The governor's big speech was the next morning at the weekly Minnesota Men's Breakfast. He talked education and then mentioned the three stadiums. The Gophers stadium is apparently a shoo-in. The Vikings may have to wait a year or so, he said. And the Minnesota Twins? "I think it has a good chance," he said. After 10 years of talking about it, let's hope so.

Rybak, on his first trip to Naples, was actually taking four days off. He brought along his wife, Megan O'Hara, and their two children. His major appearance was at a party to acquaint people with the Children's Capri Theater Arts Program in the historic Capri Theater in north Minneapolis.

On hand at the home of Brad Anderson, CEO of Best Buy Co., and his wife, Janet, was T. Mychael Rambo, a popular Minneapolis actor, singer and producer, who rode herd last summer on kids at a workshop in the Capri, an event that will be repeated this year.

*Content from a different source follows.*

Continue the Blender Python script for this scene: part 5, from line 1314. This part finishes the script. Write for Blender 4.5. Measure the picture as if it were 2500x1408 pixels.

Other VIPs from Minnesota included Tony Woodcock, president of the Minnesota Orchestra, and his wife, Virginia. They attended a musical reception for members of the Maestro Circle at the home of Gerry and Henrietta Rauenhorst.

Woodcock, a violinist before taking on management jobs, is looking forward to results of a study this fall concerning enlarging Orchestra Hall. The lobby will grow larger, he said, and he hopes to add a smaller hall and possibly a restaurant.

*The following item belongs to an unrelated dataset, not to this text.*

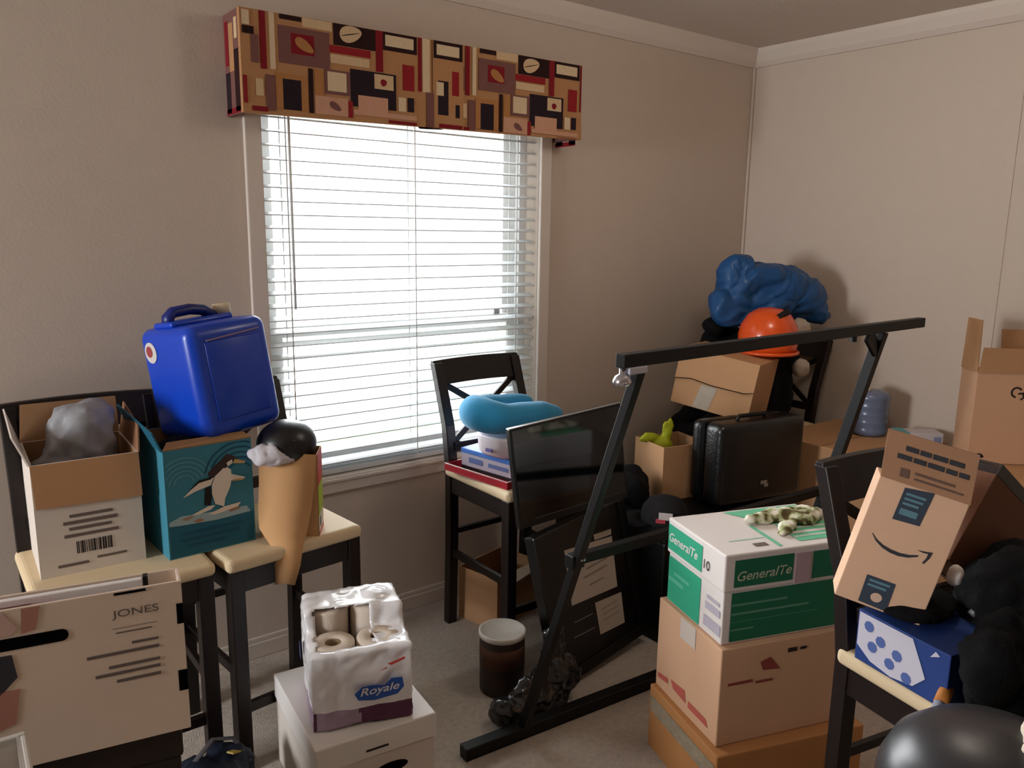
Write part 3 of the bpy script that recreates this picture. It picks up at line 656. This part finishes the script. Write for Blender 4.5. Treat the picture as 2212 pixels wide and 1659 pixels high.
# paint can, small carton, clear-black plastic bag
t = thing('paint_can', 'brown labelled paint can with pale lid on the carpet', 'paint can', (1.488, 1.965, 0))
MB().lathe([(.074, 0), (.076, .004), (.076, .195), (.074, .2)], n=40).build('can_body', mat('can_label', '#2a1b15', .4, .4, nscale=15, namt=.4), t, smooth=True)
MB().lathe([(.078, .196), (.08, .2), (.08, .212), (.074, .214), (.07, .208), (.001, .208)], n=40).build('lid', mat('can_lid', '#b9b3ab', .45, .4, nscale=22, namt=.12), t, smooth=True)
MB().lathe([(.0765, .10), (.0768, .10), (.0768, .17), (.0765, .17)], n=40).build('label_band', mat('can_band', '#4a2c1b', .5, .3, nscale=25, namt=.5), t, smooth=True)
t = thing('small_carton', 'small open brown carton under the crossed-back chair', 'box', (1.70, 2.28, 0), 14)
open_carton(t, .26, .20, .215, card_m, cardin_m)
quad_slab([(0, 0, .215), (.26, 0, .215), (.27, -.07, .235), (.0, -.08, .225)]).build('flap', mat('flap_pale', '#c9b79f', .7), t)
poly_m = mat('black_plastic_film', '#232326', .2, .6, coat=.2)
tag(blob('refuse_bag', [(1.49, 1.785, .06, .16, .035, .06), (1.57, 1.78, .10, .09, .03, .10), (1.57, 1.785, .19, .045, .022, .10), (1.37, 1.78, .05, .05, .035, .05)], poly_m, voxel=.009, amp=.018, sc=13, ridge=.026, seed=8, zmin=.002), 'crumpled shiny black plastic bag on the carpet by the metal frame foot', 'bag')

# ------------------------------------------------------------------ black metal frame
t = thing('metal_frame', 'tall black metal frame of square tube standing across the carpet', 'metal frame', (1.38, 1.71, 0))
O = Vector((1.38, 1.71, 0))
def rel(p): return Vector(p)-O
topL, topR = (1.385, 1.364, 1.218), (2.948, 1.381, 1.222)
MB().bar(rel(topL), rel(topR), .03, .034).build('top_bar', black_m, t, bevel=.002)
L1t, L1b = (1.46, 1.365, 1.20), (1.38, 1.71, .03)
L2t, L2b = (2.67, 1.38, 1.205), (2.56, 1.62, .03)
MB().bar(rel(L1b), rel(L1t), .026, .026, upv=(1, 0, 0)).build('leg', black_m, t, bevel=.002)
MB().bar(rel(L2b), rel(L2t), .036, .03, upv=(1, 0, 0)).build('leg', black_m, t, bevel=.002)
MB().bar(rel((1.17, 1.73, .02)), rel((2.75, 1.60, .02)), .04, .04).build('foot_bar', black_m, t, bevel=.003)
MB().bar(rel((1.405, 1.55, .625)), rel((2.62, 1.51, .612)), .026, .03).build('cross_bar', black_m, t, bevel=.002)
MB().box(-.012, .035, -.018, .018, .004, .044, X=Matrix.Translation(rel((1.41, 1.545, .60)))).build('bracket', black_m, t, bevel=.004)
chrome = mat('chrome', '#c8c6cc', .2, .5, metal=.9)
MB().lathe([(.001, 0), (.022, .002), (.024, .012), (.018, .024), (.008, .03), (.008, .05)], rel((1.395, 1.364, 1.155)), 20).build('caster', chrome, t, smooth=True)
MB().box(.02, .085, -.016, .016, -.036, -.016, X=Matrix.Translation(rel((1.385, 1.364, 1.218)))).build('white_clip', mat('clip_white', '#b9b8c6', .4), t, bevel=.004)
MB().lathe([(.012, 0), (.012, .02)], rel((2.48, 1.376, 1.185)), 14).build('bolt', blackp_m, t)
MB().bar(rel((2.58, 1.379, 1.20)), rel((2.655, 1.385, 1.14)), .012, .05).build('gusset', black_m, t)
MB().lathe([(.011, 0), (.011, .006), (.001, .006)], rel((1.43, 1.525, .63)), 14).build('bolt', chrome, t)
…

Incidentally, three orchestra members dazzled the crowd at Rauenhorsts'. They included Richard Marshall, coprincipal viola; Peter McGuire, violin, and Barbara Leibundguth, coprincipal flute.

Ah, the wine festival

Finally, there is Naples' winter wine festival, now the biggest charity wine event in the United States. This year, it raised $12.2 million for children's charities in Naples.